Saturday 8 April 2023

Silicon Spa

Silicon Spa - Video Games in Leamington, 

at the Leamington Art Gallery.

Video games are an increasingly important part of our culture. More people than ever play games, whether casually or as an immersive social experience. The exhibition at the Art Gallery shows the importance of this industry to the town of Leamington Spa.

Leamington is the centre of one of the largest clusters of video games companies in the UK, making a significant impact on the global stage. The sector became established in the town in the late 1980s and today a wide range  of developers are based here, from multinationals to small independent studios and freelancers. Household names from Dizzy to Sonic the Hedgehog have roots in the town.

Making games is a collaborative process which draws on a variety of creative skills. About 2,500 people locally are employed in the video games industry. They work in all kinds of roles, from concept art to coding, and sound design to community engagement.

The map above shows 50 of the many games development studios and other creative digital companies in the town and surrounding area. What I found amazing is that most of them are clustered in the city centre and yet, most inhabitants are not aware of their existence.

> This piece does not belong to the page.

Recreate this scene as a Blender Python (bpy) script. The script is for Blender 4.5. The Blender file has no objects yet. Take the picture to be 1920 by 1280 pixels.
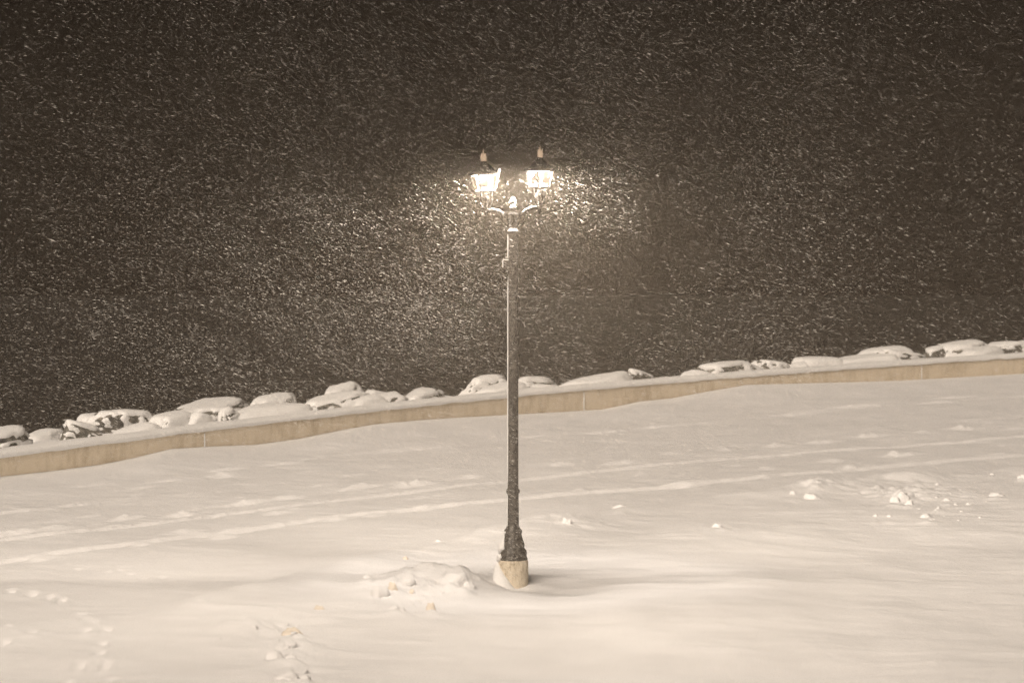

The first video games were developed by scientists in the 1950s  to explore artificial intelligence and demonstrate the capabilities of computers. Early programmers in  universities experimented with technical and artistic ideas by making and sharing games. By the 1970s deelopments in processing power and display technology enabled the production of commercial games.

Early video games found a natural home in arcades, which had a long history as places to play on mechanical and electro-mechanical machines. The simple tennis simulator Pong was the first successful computer arcade game, released in 1972 by Atari. The golden age of arcade games began with the laungh of Space Invaders by the Japanese company Taito in 1978. 

The first home video games system was the Magnavox Odyssey, which used a television set as its display. It was launched in 1972 but was very complex to use. Early home consoles had a fixed humber of built-in games, until the development of cartridges in the late 1970s and early 1980s let users build up a library of games of play.

The first mass-produced computers for home use, such as the Apple II, ZX Spectrum and Commodore 64, transformed the market from the late 1970s. They led to the development of adventure, role playing and simulation games. These home devides also enabled lobbyist coders to develop their own games, which were often sold and shared informally.

A new generation of consoles developed from the mid-1980s, offering more complex gameplay using more sophisticated controllers. Nintendo launched the NES and the first bit hit on this console was the whimsical multi-level game Super Mario Bros. Sega followed with the release of the Mega System and then the Mega Drive.

Sony launched the Playstation in 1994 and led the console industry in the 2000s. Meanwhile hand held devices gew in popularity following the release of the Nintendo Gameboy in 1989.

With the growth of broadband, online role-playing games like Runescape, World of Warcraft and Minecraft have become very popular. Marketplaces such as Steam now distribute games online, allowing smaller independent developers to flourish.

The advent of smartphones provided another huge platform for video games. Smartphones encouraged the growth of casual games, which tend to be simple, short and replayable. 

The development of the games industry in Leamington and the surrounding area can be traced to two sets of brothers - Richard and David Darling and Philip and Andrew Oliver. All four boys taught themselves programming and began designing games while still at school. The Darling brothers set up games publishing company Codemasters in 1986 in Banbury, moving to Southam soon after. Their first game was BMX Simulator. Later that year the 19-year old Oliver twins approached the Darlings to publish Super Robin Hood, a game they had developed.

Within a year Codemasters were the best-selling games published in the UK. The Olivers continued to develop games for Codemasters, including the hugely successful Dizzy series of adventure games.

In 1990 the Olivers set up their own studio, Dizzy Enterprises, later renamed Interactive Studios. They were the first games company to be based in Leamington. The sector grew through the 1990s with Codemasters and Interactive Studios at its core. 

Dizzy and Daisy models, 1980s (Andrew Oliver made these models of the iconic Dizzy and Daisy characters)

In 2008 Activision became the first multinational developer to set up in the town. Other multinationals including SEGA, Sony, Mictosoft, Ubisoft, Epic and Meta now have a presence in the area. They have tapped into the local skills base to make commercially successful games that need hundreds of people to produce.

The video games cluster in Leamington is now the second largest in the country. There are more than 50 comopanies active locally, half of which were established in the last decade.

Finally, Crayta is a tool which allows people to create, play and share games. In a corner of the gallery Crayta was set up, allowing people to create their own games. 

We played Escape, created by Beth who had visited the gallery the week before.